WHAT YOU NEED TO DO: Retype the whole listing verbatim and keep the pictures out of it.

#### DATA

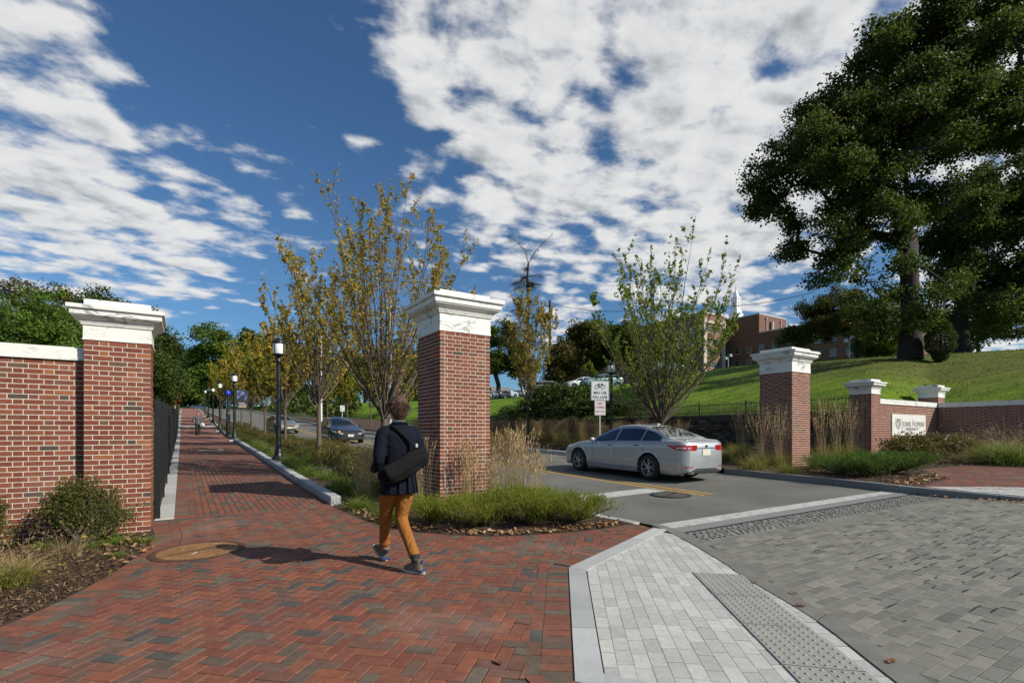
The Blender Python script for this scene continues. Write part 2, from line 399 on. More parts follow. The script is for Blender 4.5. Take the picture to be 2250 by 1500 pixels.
def mulch():
    m, q = newmat('mulch'); p = geo_pos(q); n = q.noise(p, 38., 7, .75, .8)
    q.put(q.b.inputs['Base Color'], q.ramp(n, [(.3, (.02, .012, .008)), (.5, (.062, .037, .022)), (.68, (.12, .078, .046))])); q.b.inputs['Roughness'].default_value = .95
    q.put(q.b.inputs['Normal'], q.bump(n, 1., .03)); return m
M_mulch = mulch()
def ramped(name, stops, rough=.8, trans=0., spec=.2, noise_s=None, obj=False):
    """per-piece colours picked smoothly by rnd; trans: light through leaves"""
    m, q = newmat(name); r = rndval(q, obj); c = q.ramp(r, stops)
    if noise_s:
        n = q.noise(geo_pos(q), noise_s, 3, .6); c = q.mix(q.mapr(n, .35, .65), q.mix(1., c, (.72,)*3, 'MULTIPLY'), q.mix(1., c, (1.22,)*3, 'MULTIPLY'))
    q.put(q.b.inputs['Base Color'], c); q.b.inputs['Roughness'].default_value = rough; q.b.inputs['Specular IOR Level'].default_value = spec
    if trans:
        t = q.add('ShaderNodeBsdfTranslucent'); q.put(t.inputs[0], c); mx = q.add('ShaderNodeMixShader'); mx.inputs[0].default_value = trans
        q.put(mx.inputs[1], q.b.outputs[0]); q.put(mx.inputs[2], t.outputs[0]); q.put(q.out.inputs[0], mx.outputs[0])
    return m
M_chips = ramped('mulch_chips', [(0, (.035, .020, .012)), (.5, (.10, .058, .03)), (.85, (.19, .12, .065)), (1, (.30, .21, .12))])
M_deadleaf = ramped('dead_leaves', [(0, (.16, .07, .03)), (.4, (.30, .17, .08)), (.8, (.45, .32, .18)), (1, (.28, .11, .03))])
M_oakleaf = ramped('oak_leaves', [(0, (.045, .075, .014)), (.4, (.075, .115, .02)), (.8, (.125, .165, .027)), (.95, (.18, .18, .03)), (1, (.24, .13, .03))], .5, .45, .3)
M_oakleaf2 = ramped('autumn_oak_leaves', [(0, (.05, .07, .015)), (.4, (.09, .11, .02)), (.7, (.15, .12, .022)), (1, (.25, .12, .03))], .55, .35)
M_wood = ramped('wood_hill_leaves', [(0, (.06, .115, .018)), (.5, (.105, .175, .024)), (.9, (.165, .22, .034)), (1, (.24, .18, .04))], .6, .25, noise_s=.35)
M_wood2 = ramped('dark_wood_leaves', [(0, (.035, .062, .014)), (.5, (.06, .095, .018)), (.9, (.10, .13, .025)), (1, (.19, .12, .035))], .6, .25, noise_s=.4)
M_brownleaf = ramped('brown_crown_leaves', [(0, (.06, .07, .02)), (.5, (.12, .10, .028)), (1, (.19, .12, .04))], .6, .25)
M_redleaf = ramped('red_leaves', [(0, (.07, .05, .015)), (.5, (.16, .05, .02)), (1, (.30, .08, .03))], .6, .3)
M_yleaf = ramped('yellow_leaves', [(0, (.17, .20, .03)), (.3, (.31, .30, .045)), (.6, (.52, .40, .07)), (.85, (.60, .37, .08)), (1, (.36, .19, .06))], .5, .45, .3)
M_ygleaf = ramped('yellow_green_leaves', [(0, (.13, .18, .02)), (.45, (.26, .30, .03)), (.8, (.46, .40, .045)), (1, (.58, .36, .05))], .5, .45, .3)
M_gleaf = ramped('fresh_green_leaves', [(0, (.10, .17, .02)), (.5, (.19, .29, .03)), (.85, (.30, .35, .04)), (1, (.50, .34, .05))], .5, .45, .3)
M_shrub = ramped('shrub_leaves', [(0, (.035, .055, .012)), (.5, (.075, .10, .018)), (.85, (.14, .14, .026)), (1, (.26, .13, .035))], .55, .25, .3)
M_azalea = ramped('russet_shrub_leaves', [(0, (.07, .08, .02)), (.5, (.15, .14, .025)), (.85, (.24, .17, .04)), (1, (.30, .15, .06))], .45, .3, .4)
M_holly = ramped('holly_leaves', [(0, (.03, .055, .012)), (.5, (.06, .10, .02)), (1, (.13, .17, .035))], .6, .25, .2)
M_juniper = ramped('juniper_needles', [(0, (.06, .10, .016)), (.4, (.16, .21, .026)), (.8, (.29, .30, .035)), (.95, (.38, .33, .045)), (1, (.26, .14, .04))], .65, .3, .15)
M_junipg = ramped('green_juniper_needles', [(0, (.045, .09, .018)), (.5, (.09, .165, .026)), (1, (.17, .23, .035))], .65, .3, .15)
M_blade = ramped('green_grass_blades', [(0, (.07, .14, .022)), (.5, (.16, .24, .034)), (.85, (.28, .32, .055)), (1, (.40, .34, .11))], .55, .4, .25)
M_bladey = ramped('olive_grass_blades', [(0, (.11, .14, .025)), (.5, (.22, .22, .04)), (1, (.40, .33, .11))], .6, .4, .2)
M_straw = ramped('straw_stalks', [(0, (.30, .20, .09)), (.5, (.46, .34, .17)), (1, (.62, .49, .29))], .7, .3, .2)
M_strawd = ramped('brown_straw', [(0, (.16, .11, .055)), (.5, (.27, .20, .10)), (1, (.42, .33, .19))], .7, .3, .2)
M_twig = plain('grey_brown_bark', (.115, .085, .062), .9, var=.35, vscale=25, bump=.5, bscale=60)
M_bark = plain('dark_bark', (.034, .029, .024), .95, var=.35, vscale=6, bump=.9, bscale=22)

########

RESULT FOR THIS EXERCISE:
The Blender Python script for this scene continues. Write part 2, from line 399 on. More parts follow. The script is for Blender 4.5. Take the picture to be 2250 by 1500 pixels.
def mulch():
    m, q = newmat('mulch'); p = geo_pos(q); n = q.noise(p, 38., 7, .75, .8)
    q.put(q.b.inputs['Base Color'], q.ramp(n, [(.3, (.02, .012, .008)), (.5, (.062, .037, .022)), (.68, (.12, .078, .046))])); q.b.inputs['Roughness'].default_value = .95
    q.put(q.b.inputs['Normal'], q.bump(n, 1., .03)); return m
M_mulch = mulch()
def ramped(name, stops, rough=.8, trans=0., spec=.2, noise_s=None, obj=False):
    """per-piece colours picked smoothly by rnd; trans: light through leaves"""
    m, q = newmat(name); r = rndval(q, obj); c = q.ramp(r, stops)
    if noise_s:
        n = q.noise(geo_pos(q), noise_s, 3, .6); c = q.mix(q.mapr(n, .35, .65), q.mix(1., c, (.72,)*3, 'MULTIPLY'), q.mix(1., c, (1.22,)*3, 'MULTIPLY'))
    q.put(q.b.inputs['Base Color'], c); q.b.inputs['Roughness'].default_value = rough; q.b.inputs['Specular IOR Level'].default_value = spec
    if trans:
        t = q.add('ShaderNodeBsdfTranslucent'); q.put(t.inputs[0], c); mx = q.add('ShaderNodeMixShader'); mx.inputs[0].default_value = trans
        q.put(mx.inputs[1], q.b.outputs[0]); q.put(mx.inputs[2], t.outputs[0]); q.put(q.out.inputs[0], mx.outputs[0])
    return m
M_chips = ramped('mulch_chips', [(0, (.035, .020, .012)), (.5, (.10, .058, .03)), (.85, (.19, .12, .065)), (1, (.30, .21, .12))])
M_deadleaf = ramped('dead_leaves', [(0, (.16, .07, .03)), (.4, (.30, .17, .08)), (.8, (.45, .32, .18)), (1, (.28, .11, .03))])
M_oakleaf = ramped('oak_leaves', [(0, (.045, .075, .014)), (.4, (.075, .115, .02)), (.8, (.125, .165, .027)), (.95, (.18, .18, .03)), (1, (.24, .13, .03))], .5, .45, .3)
M_oakleaf2 = ramped('autumn_oak_leaves', [(0, (.05, .07, .015)), (.4, (.09, .11, .02)), (.7, (.15, .12, .022)), (1, (.25, .12, .03))], .55, .35)
M_wood = ramped('wood_hill_leaves', [(0, (.06, .115, .018)), (.5, (.105, .175, .024)), (.9, (.165, .22, .034)), (1, (.24, .18, .04))], .6, .25, noise_s=.35)
M_wood2 = ramped('dark_wood_leaves', [(0, (.035, .062, .014)), (.5, (.06, .095, .018)), (.9, (.10, .13, .025)), (1, (.19, .12, .035))], .6, .25, noise_s=.4)
M_brownleaf = ramped('brown_crown_leaves', [(0, (.06, .07, .02)), (.5, (.12, .10, .028)), (1, (.19, .12, .04))], .6, .25)
M_redleaf = ramped('red_leaves', [(0, (.07, .05, .015)), (.5, (.16, .05, .02)), (1, (.30, .08, .03))], .6, .3)
M_yleaf = ramped('yellow_leaves', [(0, (.17, .20, .03)), (.3, (.31, .30, .045)), (.6, (.52, .40, .07)), (.85, (.60, .37, .08)), (1, (.36, .19, .06))], .5, .45, .3)
M_ygleaf = ramped('yellow_green_leaves', [(0, (.13, .18, .02)), (.45, (.26, .30, .03)), (.8, (.46, .40, .045)), (1, (.58, .36, .05))], .5, .45, .3)
M_gleaf = ramped('fresh_green_leaves', [(0, (.10, .17, .02)), (.5, (.19, .29, .03)), (.85, (.30, .35, .04)), (1, (.50, .34, .05))], .5, .45, .3)
M_shrub = ramped('shrub_leaves', [(0, (.035, .055, .012)), (.5, (.075, .10, .018)), (.85, (.14, .14, .026)), (1, (.26, .13, .035))], .55, .25, .3)
M_azalea = ramped('russet_shrub_leaves', [(0, (.07, .08, .02)), (.5, (.15, .14, .025)), (.85, (.24, .17, .04)), (1, (.30, .15, .06))], .45, .3, .4)
M_holly = ramped('holly_leaves', [(0, (.03, .055, .012)), (.5, (.06, .10, .02)), (1, (.13, .17, .035))], .6, .25, .2)
M_juniper = ramped('juniper_needles', [(0, (.06, .10, .016)), (.4, (.16, .21, .026)), (.8, (.29, .30, .035)), (.95, (.38, .33, .045)), (1, (.26, .14, .04))], .65, .3, .15)
M_junipg = ramped('green_juniper_needles', [(0, (.045, .09, .018)), (.5, (.09, .165, .026)), (1, (.17, .23, .035))], .65, .3, .15)
M_blade = ramped('green_grass_blades', [(0, (.07, .14, .022)), (.5, (.16, .24, .034)), (.85, (.28, .32, .055)), (1, (.40, .34, .11))], .55, .4, .25)
M_bladey = ramped('olive_grass_blades', [(0, (.11, .14, .025)), (.5, (.22, .22, .04)), (1, (.40, .33, .11))], .6, .4, .2)
M_straw = ramped('straw_stalks', [(0, (.30, .20, .09)), (.5, (.46, .34, .17)), (1, (.62, .49, .29))], .7, .3, .2)
M_strawd = ramped('brown_straw', [(0, (.16, .11, .055)), (.5, (.27, .20, .10)), (1, (.42, .33, .19))], .7, .3, .2)
M_twig = plain('grey_brown_bark', (.115, .085, .062), .9, var=.35, vscale=25, bump=.5, bscale=60)
M_bark = plain('dark_bark', (.034, .029, .024), .95, var=.35, vscale=6, bump=.9, bscale=22)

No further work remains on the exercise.